Decoupling design from engineering means turning off your engineering brain and turning on your designing brain, directing all your power there during an isolated phase of work.
A popular model for brain activity is "left brain" vs. "right brain". The left side of your brain handles the analytical and logical, and the right side handles the creative and emotional. It points to a truth: you can't lay bricks and paint a fresco simultaneously.
But we as engineers try to do both. We're already in the code, we have the CSS and components, so we start designing and engineering at the same time. When I hear about a feature request, my brain starts churning: can I build this? How does it align with the code I already have? I start estimating the work, and like any engineer, I begin to think about how I can do the work faster by cutting scope.

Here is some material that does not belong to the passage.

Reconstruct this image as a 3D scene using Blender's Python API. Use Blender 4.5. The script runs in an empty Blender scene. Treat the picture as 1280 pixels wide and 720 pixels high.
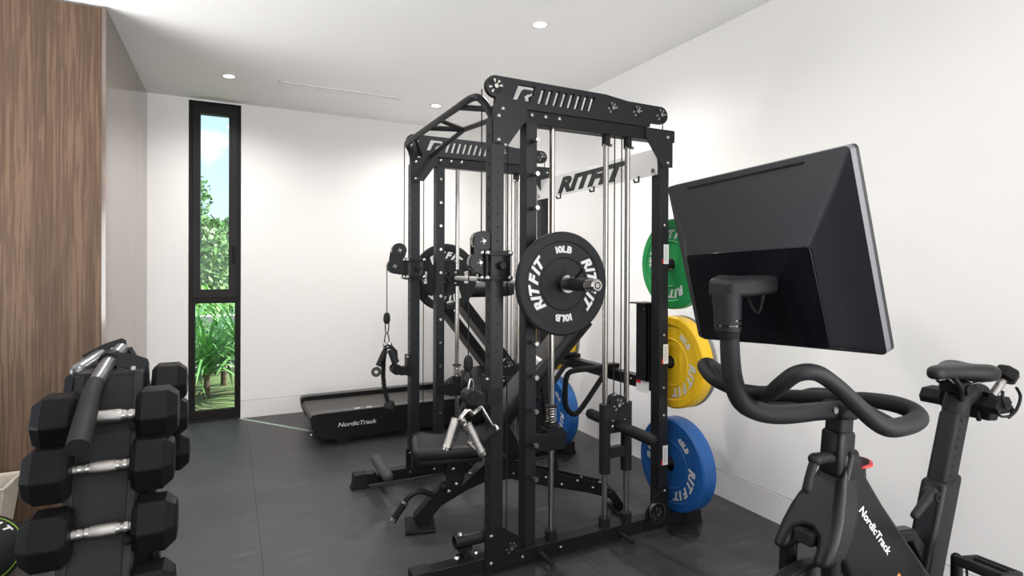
import bpy, bmesh, math, random
from mathutils import Vector, Matrix
random.seed(7)
PI = math.pi
C = bpy.context.scene.collection
scene = bpy.context.scene

# ---------------------------------------------------------------- camera
cam_d = bpy.data.cameras.new('camera')
cam_d.lens = 19.993; cam_d.sensor_width = 36.0
cam_d.shift_y = -0.01861
cam_d.clip_start = 0.05; cam_d.clip_end = 200
cam = bpy.data.objects.new('camera', cam_d); C.objects.link(cam)
cam.matrix_world = (Matrix.Translation((0, 0, 1.25)) @ Matrix.Rotation(-0.4604, 4, 'Z')
                    @ Matrix.Rotation(PI/2 - 0.0032, 4, 'X') @ Matrix.Rotation(0.004, 4, 'Z'))
scene.camera = cam

# ---------------------------------------------------------------- exposure, sky, sun
scene.view_settings.view_transform = 'Standard'
scene.view_settings.look = 'None'
scene.view_settings.gamma = 1.0
scene.view_settings.use_curve_mapping = False
scene.view_settings.exposure = 1.12
SKY = 0.75

w = bpy.data.worlds.new('sky'); scene.world = w; w.use_nodes = True
nt = w.node_tree; nt.nodes.clear()
N = nt.nodes.new; L = nt.links.new
tc = N('ShaderNodeTexCoord'); sp = N('ShaderNodeSeparateXYZ'); L(tc.outputs['Generated'], sp.inputs[0])
gr = N('ShaderNodeValToRGB'); L(sp.outputs['Z'], gr.inputs[0])
gr.color_ramp.elements[0].position = 0.0; gr.color_ramp.elements[0].color = (0.62, 0.80, 0.95, 1)
gr.color_ramp.elements[1].position = 0.7; gr.color_ramp.elements[1].color = (0.16, 0.38, 0.80, 1)
mp = N('ShaderNodeMapping'); mp.inputs['Scale'].default_value = (3.2, 3.2, 6.5); mp.inputs['Location'].default_value = (0.35, 0.2, 0.1)
L(tc.outputs['Generated'], mp.inputs[0])
no = N('ShaderNodeTexNoise'); no.inputs['Scale'].default_value = 1.6; no.inputs['Detail'].default_value = 7
L(mp.outputs[0], no.inputs['Vector'])
cr = N('ShaderNodeValToRGB'); L(no.outputs['Fac'], cr.inputs[0])
cr.color_ramp.elements[0].position = 0.46; cr.color_ramp.elements[1].position = 0.58
mx = N('ShaderNodeMixRGB'); L(cr.outputs[0], mx.inputs[0]); L(gr.outputs[0], mx.inputs[1]); mx.inputs[2].default_value = (1.0, 1.0, 1.0, 1)
bg = N('ShaderNodeBackground'); L(mx.outputs[0], bg.inputs[0]); bg.inputs[1].default_value = SKY
wo = N('ShaderNodeOutputWorld'); L(bg.outputs[0], wo.inputs[0])

def lamp(name, kind, loc, energy, color=(1, 1, 1), direction=None, **kw):
    d = bpy.data.lights.new(name, kind); d.energy = energy; d.color = color
    for k, v in kw.items(): setattr(d, k, v)
    o = bpy.data.objects.new(name, d); C.objects.link(o); o.location = loc
    if direction is not None:
        o.rotation_euler = Vector(direction).to_track_quat('-Z', 'Y').to_euler()
    return o
lamp('sun', 'SUN', (-10, 0, 12), 6.5, (1, 0.96, 0.88), direction=(-0.8, -0.05, -0.62), angle=0.01)
# added area fills at unseen wall openings behind, left and right, standing in for daylight
lamp('rear_opening_fill', 'AREA', (0.05, -3.40, 1.30), 52, (1.0, 0.985, 0.965), direction=(0.0, 1, 0.95), shape='RECTANGLE', size=3.8, size_y=2.3)
lamp('left_opening_fill', 'AREA', (-2.42, 2.45, 1.30), 33, (1.0, 0.99, 0.98), spread=2.4, direction=(0.8, 0.3, 1.1), shape='RECTANGLE', size=1.9, size_y=2.3)  # fill tilted up and narrowed to brighten the ceiling, not the right wall

lamp('right_opening_fill', 'AREA', (2.38, -1.75, 1.30), 82, (1.0, 0.99, 0.98), direction=(-1.0, -0.05, 0.18), shape='RECTANGLE', size=2.7, size_y=2.3)  # opening and fill added to brighten ceiling, far wall and wood side

# ---------------------------------------------------------------- materials
def principled(name, color, rough=0.5, metal=0.0, coat=0.0, spec=0.5, bump=None, var=None, emit=None):
    m = bpy.data.materials.new(name); m.use_nodes = True
    t = m.node_tree; b = t.nodes['Principled BSDF']
    b.inputs['Base Color'].default_value = (*color, 1)
    b.inputs['Roughness'].default_value = rough; b.inputs['Metallic'].default_value = metal
    b.inputs['Specular IOR Level'].default_value = spec
    if coat: b.inputs['Coat Weight'].default_value = coat
    if emit:
        b.inputs['Emission Color'].default_value = (*emit[:3], 1); b.inputs['Emission Strength'].default_value = emit[3]
    tcn = None
    if bump or var:
        tcn = t.nodes.new('ShaderNodeTexCoord')
    if bump:
        sc, st = bump
        n = t.nodes.new('ShaderNodeTexNoise'); n.inputs['Scale'].default_value = sc; n.inputs['Detail'].default_value = 4
        t.links.new(tcn.outputs['Object'], n.inputs['Vector'])
        bp = t.nodes.new('ShaderNodeBump'); bp.inputs['Strength'].default_value = st; bp.inputs['Distance'].default_value = 0.002
        t.links.new(n.outputs['Fac'], bp.inputs['Height']); t.links.new(bp.outputs[0], b.inputs['Normal'])
    if var:
        sc, c2 = var
        n = t.nodes.new('ShaderNodeTexNoise'); n.inputs['Scale'].default_value = sc; n.inputs['Detail'].default_value = 5
        t.links.new(tcn.outputs['Object'], n.inputs['Vector'])
        r = t.nodes.new('ShaderNodeValToRGB'); t.links.new(n.outputs['Fac'], r.inputs[0])
        r.color_ramp.elements[0].position = 0.35; r.color_ramp.elements[0].color = (*color, 1)
        r.color_ramp.elements[1].position = 0.68; r.color_ramp.elements[1].color = (*c2, 1)
        t.links.new(r.outputs[0], b.inputs['Base Color'])
    return m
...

This isn't how designers work. Designers care about velocity, but it's not where they're starting from. When you try to design and build at the same time, you're coupling how something looks to how it works. You're forcing yourself into a box where the sides are your engineering ability and the codebase you have.

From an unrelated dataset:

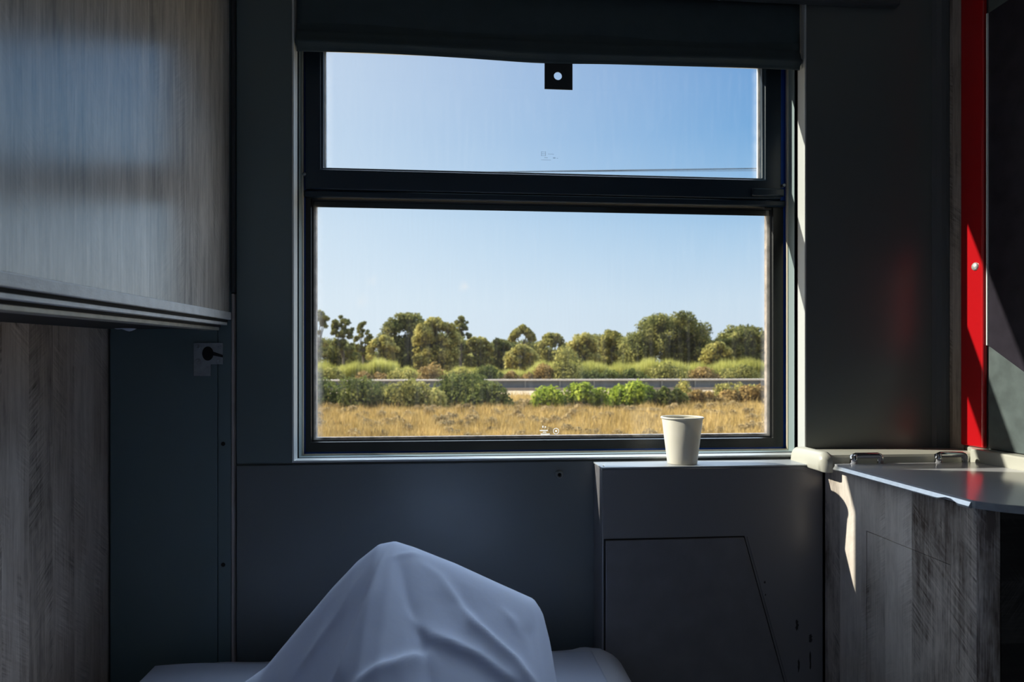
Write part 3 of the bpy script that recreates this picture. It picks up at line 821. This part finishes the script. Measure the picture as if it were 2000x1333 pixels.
# left edge strip with a finger notch
bm = B()
st = [(1.1250, lt - 0.0002), (0.8125, lt - 0.0002), (0.8125, lb - 0.001), (0.8320, lb - 0.001), (0.8380, lb + 0.0030), (0.8460, lb + 0.0052), (0.8560, lb + 0.0052), (0.8640, lb + 0.0030), (0.8700, lb), (1.1250, lb)]
zc_ = lb + 0.0016                             # the strip's outer face is chamfered above this height
rowsS = []
for yq, zq in ((1.1250, lb), (0.8700, lb), (0.8640, lb + 0.0030), (0.8560, lb + 0.0050), (0.8460, lb + 0.0050), (0.8380, lb + 0.0030), (0.8320, lb - 0.001), (0.8125, lb - 0.001)):
    rowsS.append([bm.verts.new((x, yq, z + CZ)) for x, z in ((0.6655 + max(0, zq - zc_) * 0.54, zq), (0.6655 + max(0, zq + 0.0002 - zc_) * 0.54, max(zc_, zq + 0.0002)), (0.6700, lt - 0.0002), (0.6704, lt - 0.0002), (0.6704, zq))])
for a, b in zip(rowsS, rowsS[1:]):
    for k in range(5):
        bm.faces.new((a[k], a[(k + 1) % 5], b[(k + 1) % 5], b[k]))
bm.faces.new(rowsS[0]); bm.faces.new(rowsS[-1][::-1])
obj('edge_strip', bm, mat('worn_bright_edge_strip', (0.80, 0.82, 0.84), 0.30, metal=0.8, var=0.12, vscale=80), LID)
bm = B()
lo = [(0.6690, 0.8115)] + front
prism(bm, lo + [(x + 0.004, y + 0.004) for x, y in reversed(lo)], 'z', lb, lt - 0.0004); obj('front_edge', bm, M_steel, LID, smooth=False)
bm = B(); box(bm, 0.6705, 0.9345, 0.815, 1.120, lb + 0.001, lt - 0.0032); obj('core', bm, M_lid, LID)
# chrome bail hinges
for px0_, px1_ in ((1663, 1722), (1828, 1887)):
    a = at(px0_ + 3, 893, 1.128); c = at(px1_ - 3, 893, 1.128)
    zb, zt = CZ + lt, CZ - 0.1625
    HB = B()
    yq = 1.1275
    tube(HB, [(a.x, yq, zb), (a.x, yq, zt - 0.004), (a.x + 0.0015, yq, zt - 0.0015), (a.x + 0.005, yq, zt), (c.x - 0.005, yq, zt), (c.x - 0.0015, yq, zt - 0.0015), (c.x, yq, zt - 0.004), (c.x, yq, zb)], 0.0052, 18)
    h = obj('hinge', HB, M_chrome, T, smooth=True)
    HB = B(); tube(HB, [(a.x - 0.0005, yq - 0.002, zb), (a.x - 0.0005, yq - 0.002, zt + 0.001)], [0.0064, 0.0060], 18); obj('pivot', HB, M_chrome, h, smooth=True)
# splash strip on the wall beside the rail
bm = B(); box(bm, 0.6870, 0.8, 1.2465, 1.2499, -0.1795, -0.1690); struct('trim_12', bm, M_wall_low, bevel=0.001)

# red strip and tinted panel on the right side wall
T = thing('red_strip', 'upright glossy red strip on the right side wall above the washstand', 'panel', (RX, 1.162, CZ - 0.152))
bm = B(); box(bm, RX - 0.010, RX - 0.0005, 1.1345, 1.1890, -0.1530, 1.10); obj('strip', bm, M_red, T, bevel=0.003, seg=3)
s = atx(1905, 521, RX - 0.010)
bm = B(); lathe(bm, [(0.0001, -0.0045), (0.003, -0.0042), (0.0060, -0.0030), (0.0075, -0.0012), (0.0078, 0.0005)], s, 28, 'x'); obj('button', bm, mat('satin_metal', (0.8, 0.8, 0.76), 0.35, metal=0.6), T, smooth=True)['label'] = 'round metal button head'
T = thing('side_door', 'grey-green door panel at the right edge, dark tinted above a slanted line', 'door', (RX, 0.9, CZ - 0.152))
bm = B(); box(bm, RX - 0.004, RX - 0.0005, 0.45, 1.1290, -0.1530, 0.66); obj('panel', bm, M_door, T, bevel=0.001)
a = atx(1937, 675, RX - 0.006); c = atx(2000, 722, RX - 0.006)
sl = (c.z - a.z) / (c.y - a.y)
bm = B(); prism(bm, [(1.1275, a.z - CZ), (0.45, a.z - CZ + sl * (0.45 - a.y)), (0.45, 0.636), (1.1275, 0.636)], 'x', RX - 0.0055, RX - 0.0041); obj('tinted_panel', bm, M_tint, T)['label'] = 'glossy blackish tinted panel'
bm = B(); box(bm, RX - 0.0085, RX - 0.0041, 1.1268, 1.1296, a.z - CZ, 0.636); obj('edge_strip', bm, mat('pale_edge', (0.8, 0.82, 0.8), 0.3), T, bevel=0.0008)

# ------------------------------------------------------------------ outside
GZ = -3.0
def foliage_mat(name, c1, c2, c3, trans=0.35, sc=0.45):
    m = bpy.data.materials.new(name); m.use_nodes = True
    N, L = m.node_tree.nodes, m.node_tree.links
    N.clear()
    out = N.new('ShaderNodeOutputMaterial')
    tc = N.new('ShaderNodeTexCoord'); nz = N.new('ShaderNodeTexNoise'); nz.inputs['Scale'].default_value = sc; nz.inputs['Detail'].default_value = 5
    L.new(tc.outputs['Object'], nz.inputs['Vector'])
    ge = N.new('ShaderNodeNewGeometry')
    ad = N.new('ShaderNodeMath'); ad.operation = 'MULTIPLY_ADD'; L.new(ge.outputs['Random Per Island'], ad.inputs[0]); ad.inputs[1].default_value = 0.4
    L.new(nz.outputs[0], ad.inputs[2])
    r = N.new('ShaderNodeValToRGB'); L.new(ad.outputs[0], r.inputs[0])
    e = r.color_ramp.elements
    e[0].position = 0.45; e[0].color = (*c1, 1); e[1].position = 0.95; e[1].color = (*c3, 1)
    q = e.new(0.7); q.color = (*c2, 1)
    d = N.new('ShaderNodeBsdfDiffuse'); t = N.new('ShaderNodeBsdfTranslucent'); mx = N.new('ShaderNodeMixShader'); mx.inputs[0].default_value = trans
    L.new(r.outputs[0], d.inputs[0]); L.new(r.outputs[0], t.inputs[0])
    L.new(d.outputs[0], mx.inputs[1]); L.new(t.outputs[0], mx.inputs[2]); L.new(mx.outputs[0], out.inputs[0])
    return m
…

But what if you didn't? What if you decoupled the work?
First, you're going to produce better designs. Letting yourself be creative means you're starting outside that box. Maybe you don't keep everything you imagined, but it's still valuable.
Second, it will make you better as an engineer because you're reaching beyond your grasp. You aren't designing just things you know you can build. You're designing the right thing for the task at hand.
So, how do we practice this approach? Here's how I do it.
When I've been tasked to design and build something, I stop coding and walk away from my workstation.
Next, I try to turn on that "right brain" by putting on some music and going somewhere new, like a coffee shop or a desk by a window.
Then, I start designing! With a large notebook, pencil, and eraser, I set a timer and keep drawing until the timer is up. Hand drawing is ideal because everyone can do it, it's fun, it encourages simplicity, and it's easy to start over. When the timer ends, I show the work to someone or wait a while and review it with fresh eyes. The result is consistently better than something I would have built while staring at the code.
Finally, I build my design. No cheating! Resist talking yourself out of a detail you drew because it's hard to build. Honor the design just like a designer would expect.